Il fruscio dell'erba selvaggia

di Giuseppe Munforte

recensione di Claudio Guerrieri

Il romanzo di Munforte, vincitore del Premio Procida 2019, è costruito ad atti e scene ad incastro con una disposizione narrativa che richiama il flash back e che lascia il lettore nella sospensione per ricomporre solo alla fine il tracciato della storia. Perdizione e redenzione, speranza e disperazione, possibilità di riscatto e scelta radicata del delitto si presentano come poli alternativi ma compresenti della storia. Tutto è ambientato in una periferia milanese in cui il dramma delle esistenze si consuma in un silenzio di sottofondo, in un “nero”, per usare il titolo delle parti in cui il romanzo è articolato, che accomuna e cancella le differenze e fa affondare ogni scelta. 

C’è un suicidio, ultimo atto d’una vita d’abbandono degli affetti e di consegna di sé ai margini della legalità.
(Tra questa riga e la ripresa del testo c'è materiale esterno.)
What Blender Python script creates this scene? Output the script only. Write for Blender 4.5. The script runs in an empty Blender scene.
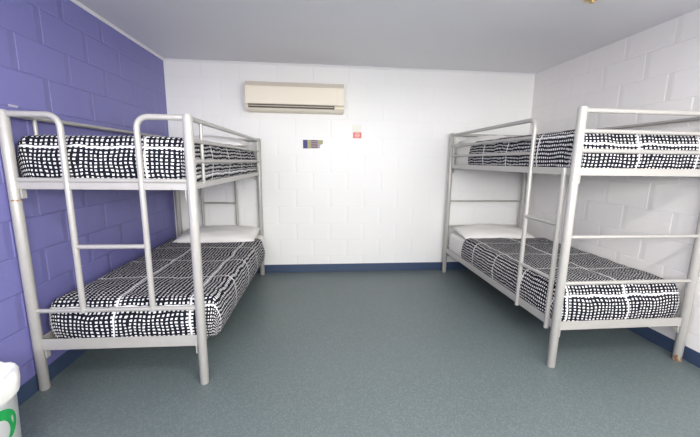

C’è l’ardua scelta di abbracciare la vita religiosa e di dedicarsi agli altri e la delusione di veder fallire la propria dedizione. C’è la scelta di darsi alla vita criminale come unica vera possibilità di vita ed il rischio di perdere tutto, anche la vita, per un incontro in una stanza di ospedale. 

Le domande sottese alla narrazione restano tali, la concitazione che vorrebbe prender corpo in alcune situazioni resta intrappolata nella solitudine dei personaggi chiusi in scelte arbitrarie e senza uscita. Il bene ed il male vanno in tangenza ma non si incontrano in una città che sembra vuota ed in cui ogni scelta resta del tutto contingente se non insensata. 

Quest’atmosfera da introspezione psicologica s’articola nel tessuto del romanzo non sempre risolvendosi in fluidità linguistica seppure con una capacità di disegnare la quotidianeità con una commozione trattenuta, quasi anestetizzata, che s’articola in una prosa piana, senza sobbalzi e deviazioni improvvise, che accompagna il lettore in una fruizione “fredda” degli avvenimenti. Resta l’amaro della sconfitta di non riuscire ad entrare nel personaggio e di vedere sempre “da fuori” gli avvenimenti. La costruzione intera così viene ad essere una composizione di un puzzle troppo completo e lineare rispetto alle aspettative iniziali in cui sembrava prevalere il desiderio di entrare nelle motivazioni profonde delle scelte degli altri che ci si impongono. Così il lettore resta al termine del romanzo nella stessa sospensione iniziale di uno dei protagonisti da cui prende le mosse il tracciato del racconto ed il mistero delle scelte, della loro inconsistenza e tragicità, resta come domanda metafisica sottesa.